Kiriakou served in the CIA from 1990 to 2004, first as an analyst, and later as a counterterrorism operations officer. He said that Zayn al-Abidin Muhammed Hussein Abu Zubaydah, the first high-ranking al-Qaeda member captured after the Sept. 11, 2001, attacks, broke down in less than a minute after he was subjected to the controversial waterboarding technique.

He ended up providing interrogators with information that led to the disruption of a number of planned attacks.

According to Kiriakou, Abu Zubaydah was defiant and uncooperative when first captured in 2002, until his captors strapped him to a board, wrapped his nose and mouth in cellophane, and forced water into his throat in a technique that simulates drowning. Kiriakou has said in interviews that he didn’t witness the waterboarding, but learned about it by reading briefing papers.

In a round of national interviews late last year, Kiriakou said that while he believes waterboarding constituted torture, the technique worked on Abu Zubaydah and resulted in the disruption of dozens of planned terrorist attacks.

As a senior analyst on Iraq and the Persian Gulf, Kiriakou wrote the National Intelligence Estimates on Iraq for the president, the vice president, and the secretaries of state and defense. These papers formed the basis for U.S. policy toward Iraq in the mid-1990s.

Kiriakou, a native of New Castle, Pa., joined the CIA in early 1990 after studying at George Washington University in Washington, D. C. He is president of Second Street Consulting Corp., an Arlington, Va.-based firm that specializes in international business risk analysis. Kiriakou is being hosted at Pitt by Mike Frank Epitropoulos, a lecturer in the sociology department who teaches the course Peace Movements, which explores various forms of social movements and protest.
—By Sharon S. Blake

Pitt-Produced Documentary on K. Leroy Irvis Airs on WQED

K. Leroy Irvis: The Lion of Pennsylvania, a University of Pittsburgh-produced documentary about the life of the late K. Leroy Irvis, is airing on WQED’s The Neighborhood Channel through the end of February as part of the station’s programming that celebrates Black History Month.

In 1977, Irvis became the first African American speaker of the House in Pennsylvania and the first Black speaker of any state house since Reconstruction.

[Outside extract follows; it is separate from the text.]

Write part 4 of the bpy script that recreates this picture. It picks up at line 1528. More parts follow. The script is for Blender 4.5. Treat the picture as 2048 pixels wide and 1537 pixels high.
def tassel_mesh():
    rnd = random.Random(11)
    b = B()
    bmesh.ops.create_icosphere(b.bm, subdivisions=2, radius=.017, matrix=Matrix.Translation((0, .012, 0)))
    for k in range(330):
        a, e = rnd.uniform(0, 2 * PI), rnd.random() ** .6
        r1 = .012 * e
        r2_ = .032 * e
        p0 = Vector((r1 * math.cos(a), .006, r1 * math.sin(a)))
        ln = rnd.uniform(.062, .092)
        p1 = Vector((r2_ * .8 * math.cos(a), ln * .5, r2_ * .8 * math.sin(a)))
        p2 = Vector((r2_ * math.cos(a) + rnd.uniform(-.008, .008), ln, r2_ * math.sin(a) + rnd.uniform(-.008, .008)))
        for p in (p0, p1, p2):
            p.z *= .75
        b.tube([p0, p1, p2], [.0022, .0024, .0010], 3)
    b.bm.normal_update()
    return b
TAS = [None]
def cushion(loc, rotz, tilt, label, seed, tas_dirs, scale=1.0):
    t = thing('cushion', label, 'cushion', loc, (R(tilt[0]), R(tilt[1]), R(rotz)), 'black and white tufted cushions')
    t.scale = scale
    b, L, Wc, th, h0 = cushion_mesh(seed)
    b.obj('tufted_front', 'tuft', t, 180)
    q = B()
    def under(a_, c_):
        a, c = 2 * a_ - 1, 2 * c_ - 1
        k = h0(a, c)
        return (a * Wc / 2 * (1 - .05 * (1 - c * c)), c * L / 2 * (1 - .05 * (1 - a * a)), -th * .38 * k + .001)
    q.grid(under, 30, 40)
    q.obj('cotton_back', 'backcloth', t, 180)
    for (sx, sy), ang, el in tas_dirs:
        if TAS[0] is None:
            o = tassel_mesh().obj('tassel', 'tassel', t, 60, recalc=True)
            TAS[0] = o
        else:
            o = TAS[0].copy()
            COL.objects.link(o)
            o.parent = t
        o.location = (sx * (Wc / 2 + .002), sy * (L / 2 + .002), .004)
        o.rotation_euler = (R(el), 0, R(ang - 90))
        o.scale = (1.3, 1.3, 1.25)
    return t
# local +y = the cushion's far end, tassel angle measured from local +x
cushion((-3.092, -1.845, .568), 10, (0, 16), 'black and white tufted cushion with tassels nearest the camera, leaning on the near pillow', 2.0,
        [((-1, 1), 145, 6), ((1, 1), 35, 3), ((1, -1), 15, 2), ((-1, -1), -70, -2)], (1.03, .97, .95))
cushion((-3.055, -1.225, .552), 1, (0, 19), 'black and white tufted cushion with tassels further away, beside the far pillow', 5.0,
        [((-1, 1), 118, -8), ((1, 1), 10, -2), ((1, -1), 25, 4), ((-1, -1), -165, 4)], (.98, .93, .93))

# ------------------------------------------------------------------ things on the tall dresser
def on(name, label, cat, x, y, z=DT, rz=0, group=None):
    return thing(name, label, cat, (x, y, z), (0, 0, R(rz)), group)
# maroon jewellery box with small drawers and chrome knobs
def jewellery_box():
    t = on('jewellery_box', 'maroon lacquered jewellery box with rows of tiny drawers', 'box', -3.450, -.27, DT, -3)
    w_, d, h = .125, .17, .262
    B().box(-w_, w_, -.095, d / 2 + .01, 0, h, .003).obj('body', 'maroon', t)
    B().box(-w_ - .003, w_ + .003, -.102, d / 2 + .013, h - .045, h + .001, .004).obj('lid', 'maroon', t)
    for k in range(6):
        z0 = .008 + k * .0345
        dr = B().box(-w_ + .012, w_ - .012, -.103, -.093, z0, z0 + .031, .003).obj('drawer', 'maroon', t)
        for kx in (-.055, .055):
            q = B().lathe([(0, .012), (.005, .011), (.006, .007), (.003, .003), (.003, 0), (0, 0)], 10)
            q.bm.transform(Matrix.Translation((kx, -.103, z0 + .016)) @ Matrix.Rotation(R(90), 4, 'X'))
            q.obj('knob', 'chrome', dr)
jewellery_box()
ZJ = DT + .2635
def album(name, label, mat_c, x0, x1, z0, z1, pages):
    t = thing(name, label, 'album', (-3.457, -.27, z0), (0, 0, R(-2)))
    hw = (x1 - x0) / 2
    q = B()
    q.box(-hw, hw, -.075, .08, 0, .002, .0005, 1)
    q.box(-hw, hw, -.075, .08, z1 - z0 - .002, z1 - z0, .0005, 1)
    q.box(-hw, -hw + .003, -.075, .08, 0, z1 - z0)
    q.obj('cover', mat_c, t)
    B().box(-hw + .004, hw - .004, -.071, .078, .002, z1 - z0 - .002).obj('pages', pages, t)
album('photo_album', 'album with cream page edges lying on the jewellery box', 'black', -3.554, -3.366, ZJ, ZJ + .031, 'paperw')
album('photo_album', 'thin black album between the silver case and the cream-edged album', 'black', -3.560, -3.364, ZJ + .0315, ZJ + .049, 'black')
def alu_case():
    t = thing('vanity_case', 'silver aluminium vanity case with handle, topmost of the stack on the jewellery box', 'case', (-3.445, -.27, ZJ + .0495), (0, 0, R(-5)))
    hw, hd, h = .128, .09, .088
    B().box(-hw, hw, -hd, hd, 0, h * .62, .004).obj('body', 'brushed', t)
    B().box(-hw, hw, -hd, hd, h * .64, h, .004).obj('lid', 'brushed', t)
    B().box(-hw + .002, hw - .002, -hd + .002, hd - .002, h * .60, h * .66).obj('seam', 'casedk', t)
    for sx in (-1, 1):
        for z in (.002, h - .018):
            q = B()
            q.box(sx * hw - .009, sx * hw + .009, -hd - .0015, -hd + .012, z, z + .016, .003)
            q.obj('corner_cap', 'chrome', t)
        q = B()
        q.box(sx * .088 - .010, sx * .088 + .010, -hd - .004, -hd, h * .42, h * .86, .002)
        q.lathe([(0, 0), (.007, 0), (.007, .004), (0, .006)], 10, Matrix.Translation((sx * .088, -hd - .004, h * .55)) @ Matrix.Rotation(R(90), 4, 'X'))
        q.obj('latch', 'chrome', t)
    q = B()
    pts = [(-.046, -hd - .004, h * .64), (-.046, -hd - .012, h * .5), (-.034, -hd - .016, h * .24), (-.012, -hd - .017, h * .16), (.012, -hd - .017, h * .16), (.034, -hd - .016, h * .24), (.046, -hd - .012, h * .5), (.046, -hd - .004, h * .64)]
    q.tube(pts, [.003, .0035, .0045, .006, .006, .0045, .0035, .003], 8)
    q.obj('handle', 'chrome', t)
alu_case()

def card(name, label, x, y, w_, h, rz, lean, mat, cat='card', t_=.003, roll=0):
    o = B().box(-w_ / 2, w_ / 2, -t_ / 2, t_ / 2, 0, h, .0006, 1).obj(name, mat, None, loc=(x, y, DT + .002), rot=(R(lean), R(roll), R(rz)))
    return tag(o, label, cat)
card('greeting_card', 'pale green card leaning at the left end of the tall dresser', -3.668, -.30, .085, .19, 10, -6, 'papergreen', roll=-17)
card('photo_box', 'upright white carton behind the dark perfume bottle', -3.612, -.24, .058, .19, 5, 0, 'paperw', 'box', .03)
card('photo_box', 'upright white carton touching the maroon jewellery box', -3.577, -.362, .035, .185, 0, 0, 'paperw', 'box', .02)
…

He was a 1954 Pitt Law graduate. The film is narrated by Julian Bond and contains vintage photos, video clips, and anecdotes about Irvis from friends, family members, and historians.

WQED will repeat the documentary in a rotation every seven hours. (In Pittsburgh, Comcast digital viewers can access The Neighborhood Channel at 201. Other viewers should contact their local cable company or satellite provider for information on how to access The Neighborhood Channel.)

Chris Moore, a producer and host at WQED Multimedia, introduces the documentary. At its conclusion, Moore introduces three panelists, who provide commentary on Irvis and the documentary: Cathryn L. Irvis, K. Leroy Irvis’ widow and founder of KLI Productions Inc., which conceived the documentary; Pitt history professor Laurence Glasco, who provides on-screen commentary in the documentary; and Robert Hill, Pitt vice chancellor for public affairs and executive producer of the film.